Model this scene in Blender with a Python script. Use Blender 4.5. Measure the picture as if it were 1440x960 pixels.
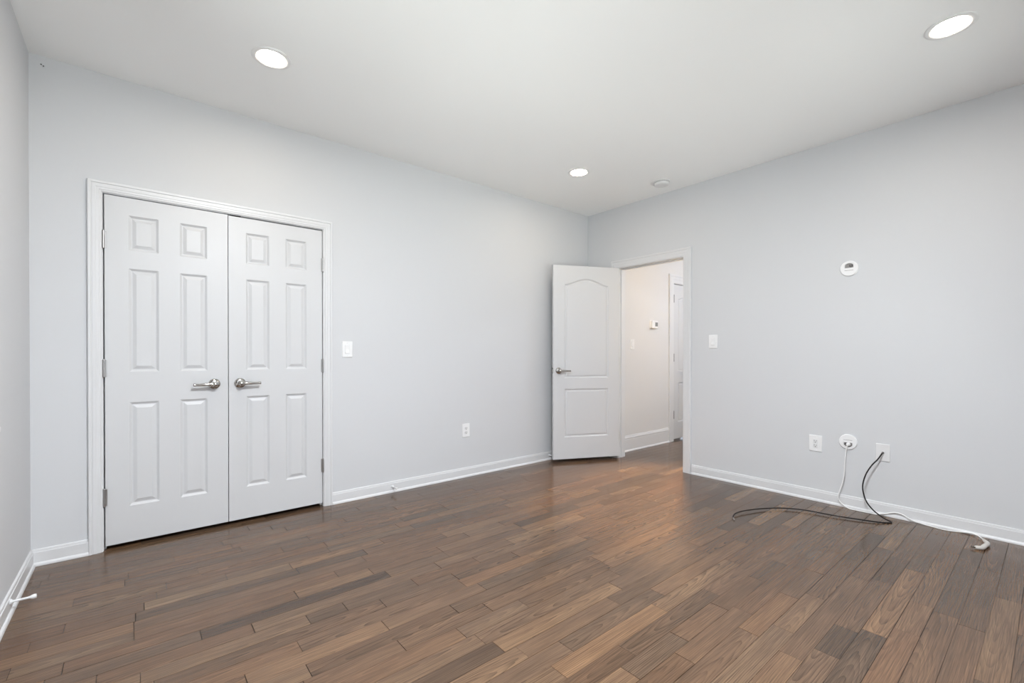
import bpy, bmesh, math, random
from mathutils import Vector, Matrix
from mathutils.geometry import tessellate_polygon

scene = bpy.context.scene
for o in list(bpy.data.objects):
    bpy.data.objects.remove(o)
COL = scene.collection
PI = math.pi

# ------------------------------------------------------------------ camera
cd = bpy.data.cameras.new('camera')
cam = bpy.data.objects.new('camera', cd)
COL.objects.link(cam)
cam.location = (-4.0576, -3.5004, 1.1331)
cam.rotation_euler = (PI / 2 - 0.00468, 0, -0.69282)
cd.sensor_width = 36.0
cd.lens = 636.68 / 1440 * 36
cd.shift_y = 21.1 / 1440
cd.clip_start = 0.02
scene.camera = cam

# ------------------------------------------------------------------ view, world, lights
vs = scene.view_settings
scene.display_settings.display_device = 'sRGB'
vs.view_transform = 'Standard'
vs.look = 'None'
vs.gamma = 1.0
vs.use_curve_mapping = False
vs.exposure = 0.04
scene.cycles.max_bounces = 14
scene.cycles.diffuse_bounces = 9
scene.cycles.glossy_bounces = 5
scene.cycles.transparent_max_bounces = 12
scene.cycles.sample_clamp_indirect = 8.0
scene.cycles.caustics_reflective = False
scene.cycles.caustics_refractive = False
try:
    scene.cycles.use_denoising = True
except Exception:
    pass

SKY = 5.75          # brightness of the daylight outside the windows
LAMP = 98.0        # radiance of a downlight lens
BACKFILL = 160.0    # watts of the unseen fill lamp added behind the camera
SPILL = 1050.0        # watts of the warm hallway downlight by the doorway
HALL = 27.0        # watts of the hallway ceiling lamp
WARM = (1.0, 0.86, 0.68)

world = bpy.data.worlds.new('daylight')
scene.world = world
world.use_nodes = True
wn = world.node_tree.nodes
wl = world.node_tree.links
bg = wn['Background']
tc = wn.new('ShaderNodeTexCoord')
sp = wn.new('ShaderNodeSeparateXYZ')
mr = wn.new('ShaderNodeMapRange')
mr.inputs[1].default_value = -0.38
mr.inputs[2].default_value = 0.02
cr = wn.new('ShaderNodeValToRGB')
cr.color_ramp.elements[0].color = (0.94, 1.0, 0.96, 1)
cr.color_ramp.elements[1].color = (0.22, 0.25, 0.29, 1)
wl.new(tc.outputs['Generated'], sp.inputs[0])
wl.new(sp.outputs['Z'], mr.inputs[0])
wl.new(mr.outputs[0], cr.inputs[0])
wl.new(cr.outputs[0], bg.inputs['Color'])
bg.inputs['Strength'].default_value = SKY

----

Reproduce the full material exactly, excluding the pictures.

Model this scene in Blender with a Python script. Use Blender 4.5. Measure the picture as if it were 1440x960 pixels.
import bpy, bmesh, math, random
from mathutils import Vector, Matrix
from mathutils.geometry import tessellate_polygon

scene = bpy.context.scene
for o in list(bpy.data.objects):
    bpy.data.objects.remove(o)
COL = scene.collection
PI = math.pi

# ------------------------------------------------------------------ camera
cd = bpy.data.cameras.new('camera')
cam = bpy.data.objects.new('camera', cd)
COL.objects.link(cam)
cam.location = (-4.0576, -3.5004, 1.1331)
cam.rotation_euler = (PI / 2 - 0.00468, 0, -0.69282)
cd.sensor_width = 36.0
cd.lens = 636.68 / 1440 * 36
cd.shift_y = 21.1 / 1440
cd.clip_start = 0.02
scene.camera = cam

# ------------------------------------------------------------------ view, world, lights
vs = scene.view_settings
scene.display_settings.display_device = 'sRGB'
vs.view_transform = 'Standard'
vs.look = 'None'
vs.gamma = 1.0
vs.use_curve_mapping = False
vs.exposure = 0.04
scene.cycles.max_bounces = 14
scene.cycles.diffuse_bounces = 9
scene.cycles.glossy_bounces = 5
scene.cycles.transparent_max_bounces = 12
scene.cycles.sample_clamp_indirect = 8.0
scene.cycles.caustics_reflective = False
scene.cycles.caustics_refractive = False
try:
    scene.cycles.use_denoising = True
except Exception:
    pass

SKY = 5.75          # brightness of the daylight outside the windows
LAMP = 98.0        # radiance of a downlight lens
BACKFILL = 160.0    # watts of the unseen fill lamp added behind the camera
SPILL = 1050.0        # watts of the warm hallway downlight by the doorway
HALL = 27.0        # watts of the hallway ceiling lamp
WARM = (1.0, 0.86, 0.68)

world = bpy.data.worlds.new('daylight')
scene.world = world
world.use_nodes = True
wn = world.node_tree.nodes
wl = world.node_tree.links
bg = wn['Background']
tc = wn.new('ShaderNodeTexCoord')
sp = wn.new('ShaderNodeSeparateXYZ')
mr = wn.new('ShaderNodeMapRange')
mr.inputs[1].default_value = -0.38
mr.inputs[2].default_value = 0.02
cr = wn.new('ShaderNodeValToRGB')
cr.color_ramp.elements[0].color = (0.94, 1.0, 0.96, 1)
cr.color_ramp.elements[1].color = (0.22, 0.25, 0.29, 1)
wl.new(tc.outputs['Generated'], sp.inputs[0])
wl.new(sp.outputs['Z'], mr.inputs[0])
wl.new(mr.outputs[0], cr.inputs[0])
wl.new(cr.outputs[0], bg.inputs['Color'])
bg.inputs['Strength'].default_value = SKY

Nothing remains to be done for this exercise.